Another example using the same procedure would be to form
the space between the spread legs of a standing figure.
After
the model has been completely circumscribed by the parting
line, it is placed lengthwise on the backboard cut to size
to allow for the mold wall thickness. (The long axis of model
should be as nearly parallel to the baseboard as possible.)

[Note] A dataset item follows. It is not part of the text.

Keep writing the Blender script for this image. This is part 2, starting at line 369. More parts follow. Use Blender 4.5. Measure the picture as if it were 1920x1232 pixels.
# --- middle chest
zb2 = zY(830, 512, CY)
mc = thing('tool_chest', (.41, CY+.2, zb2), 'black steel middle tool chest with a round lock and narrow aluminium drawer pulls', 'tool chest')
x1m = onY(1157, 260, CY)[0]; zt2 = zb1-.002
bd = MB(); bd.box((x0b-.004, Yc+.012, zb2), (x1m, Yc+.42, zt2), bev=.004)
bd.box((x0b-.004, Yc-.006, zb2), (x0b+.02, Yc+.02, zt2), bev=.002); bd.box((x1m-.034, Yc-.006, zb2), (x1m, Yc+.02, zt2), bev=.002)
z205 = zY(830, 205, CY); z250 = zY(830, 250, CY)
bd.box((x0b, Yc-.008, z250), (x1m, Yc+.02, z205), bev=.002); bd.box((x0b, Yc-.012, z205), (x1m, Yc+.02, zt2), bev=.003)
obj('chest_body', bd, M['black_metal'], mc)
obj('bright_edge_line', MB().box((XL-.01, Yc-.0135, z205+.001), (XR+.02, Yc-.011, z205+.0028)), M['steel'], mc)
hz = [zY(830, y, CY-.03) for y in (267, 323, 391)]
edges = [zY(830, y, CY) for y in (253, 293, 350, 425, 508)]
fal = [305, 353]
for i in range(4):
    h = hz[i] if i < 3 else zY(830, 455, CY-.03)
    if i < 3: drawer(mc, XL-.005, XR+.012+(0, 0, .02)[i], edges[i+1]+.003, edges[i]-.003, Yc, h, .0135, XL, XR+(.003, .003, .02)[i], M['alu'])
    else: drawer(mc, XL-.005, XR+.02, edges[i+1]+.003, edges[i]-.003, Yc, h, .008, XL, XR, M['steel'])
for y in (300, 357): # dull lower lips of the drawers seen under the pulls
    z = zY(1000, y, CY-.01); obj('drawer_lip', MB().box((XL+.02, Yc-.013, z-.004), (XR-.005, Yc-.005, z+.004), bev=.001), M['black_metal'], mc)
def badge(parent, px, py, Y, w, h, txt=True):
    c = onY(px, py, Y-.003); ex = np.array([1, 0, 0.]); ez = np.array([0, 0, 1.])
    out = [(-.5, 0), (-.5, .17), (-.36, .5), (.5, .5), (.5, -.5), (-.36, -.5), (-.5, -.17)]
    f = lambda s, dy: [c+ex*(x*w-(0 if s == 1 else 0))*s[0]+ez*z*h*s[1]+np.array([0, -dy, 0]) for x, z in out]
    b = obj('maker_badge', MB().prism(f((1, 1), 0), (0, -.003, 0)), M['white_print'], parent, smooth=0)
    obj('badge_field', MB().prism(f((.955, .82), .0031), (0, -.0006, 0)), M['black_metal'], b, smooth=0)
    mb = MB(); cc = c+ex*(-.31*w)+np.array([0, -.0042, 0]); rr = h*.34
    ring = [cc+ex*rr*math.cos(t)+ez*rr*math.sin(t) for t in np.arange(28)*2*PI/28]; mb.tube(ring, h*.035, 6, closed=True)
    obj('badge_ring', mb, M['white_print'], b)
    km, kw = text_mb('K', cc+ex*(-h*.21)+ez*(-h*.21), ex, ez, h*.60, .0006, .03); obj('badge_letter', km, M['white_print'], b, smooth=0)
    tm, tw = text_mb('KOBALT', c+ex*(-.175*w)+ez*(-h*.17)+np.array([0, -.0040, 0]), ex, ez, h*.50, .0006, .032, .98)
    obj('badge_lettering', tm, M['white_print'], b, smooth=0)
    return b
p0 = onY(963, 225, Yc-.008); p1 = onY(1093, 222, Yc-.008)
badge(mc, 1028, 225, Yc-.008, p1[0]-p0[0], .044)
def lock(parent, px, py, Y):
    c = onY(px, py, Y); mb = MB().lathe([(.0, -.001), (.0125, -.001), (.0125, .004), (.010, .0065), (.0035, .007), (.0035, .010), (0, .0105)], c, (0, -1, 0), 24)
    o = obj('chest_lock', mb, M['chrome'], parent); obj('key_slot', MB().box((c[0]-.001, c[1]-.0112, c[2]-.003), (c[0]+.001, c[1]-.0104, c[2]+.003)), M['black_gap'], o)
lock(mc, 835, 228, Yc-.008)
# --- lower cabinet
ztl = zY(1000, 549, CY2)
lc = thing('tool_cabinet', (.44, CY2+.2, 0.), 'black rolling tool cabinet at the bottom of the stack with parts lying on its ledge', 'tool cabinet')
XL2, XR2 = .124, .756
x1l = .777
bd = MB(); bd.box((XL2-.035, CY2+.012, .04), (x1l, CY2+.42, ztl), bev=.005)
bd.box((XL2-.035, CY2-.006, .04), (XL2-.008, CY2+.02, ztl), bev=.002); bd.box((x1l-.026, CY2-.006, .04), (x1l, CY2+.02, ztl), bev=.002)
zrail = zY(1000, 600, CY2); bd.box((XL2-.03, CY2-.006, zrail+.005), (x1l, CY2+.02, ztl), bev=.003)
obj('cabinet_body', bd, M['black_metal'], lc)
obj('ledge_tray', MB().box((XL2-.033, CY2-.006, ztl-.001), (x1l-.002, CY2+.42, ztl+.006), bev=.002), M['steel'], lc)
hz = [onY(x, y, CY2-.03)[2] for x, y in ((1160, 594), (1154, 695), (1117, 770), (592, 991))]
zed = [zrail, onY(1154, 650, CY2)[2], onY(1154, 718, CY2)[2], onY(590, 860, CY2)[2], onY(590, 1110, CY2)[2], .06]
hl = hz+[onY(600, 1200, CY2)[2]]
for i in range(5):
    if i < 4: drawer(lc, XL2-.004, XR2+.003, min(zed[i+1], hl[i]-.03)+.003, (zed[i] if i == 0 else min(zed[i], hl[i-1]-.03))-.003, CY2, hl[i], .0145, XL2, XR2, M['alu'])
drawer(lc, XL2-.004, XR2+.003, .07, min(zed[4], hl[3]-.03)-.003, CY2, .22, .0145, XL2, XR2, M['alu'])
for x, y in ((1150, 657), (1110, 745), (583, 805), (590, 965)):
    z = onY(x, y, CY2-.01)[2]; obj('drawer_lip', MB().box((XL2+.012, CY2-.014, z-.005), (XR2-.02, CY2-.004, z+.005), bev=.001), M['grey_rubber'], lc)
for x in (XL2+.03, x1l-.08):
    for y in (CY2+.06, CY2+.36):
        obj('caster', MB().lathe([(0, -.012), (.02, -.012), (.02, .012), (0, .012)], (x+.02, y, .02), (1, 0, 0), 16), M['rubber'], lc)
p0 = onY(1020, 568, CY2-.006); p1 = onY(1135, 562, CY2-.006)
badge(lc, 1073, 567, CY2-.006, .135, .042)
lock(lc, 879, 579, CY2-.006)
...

Now build plastelene from the backboard up to the parting
lines. Pieces of wood may be laid on the board first (close
to the model) to cut down on the amount of clay used. Smooth
the top surface of the clay, cut in a stationing groove and
square the outside wall of the clay with the baseboard (Fig.
14-15).
Apply sealer (if required) and release
agent on the exposed surfaces of the model and the clay supporting
it. Set up the side boards and pour elastomer to proper height,
at least 1/2" above the high point of the model. Allow
to set overnight, then remove side walls and all clay without
separating rubber from the model. Thoroughly clean side of
the model that was embedded in the clay.
Apply
release agent to all surfaces that will be exposed during
the pouring of the second half of the mold. Mix and pour the
elastomer and let stand overnight.
Remove
both halves of mold (Fig. 17.) from model and use heavy rubber
bands or cord to hold it together. If mold is not self-supporting,
make a 1/4" plywood shell and slip it over the mold.
Recommended
release agent must be applied before use.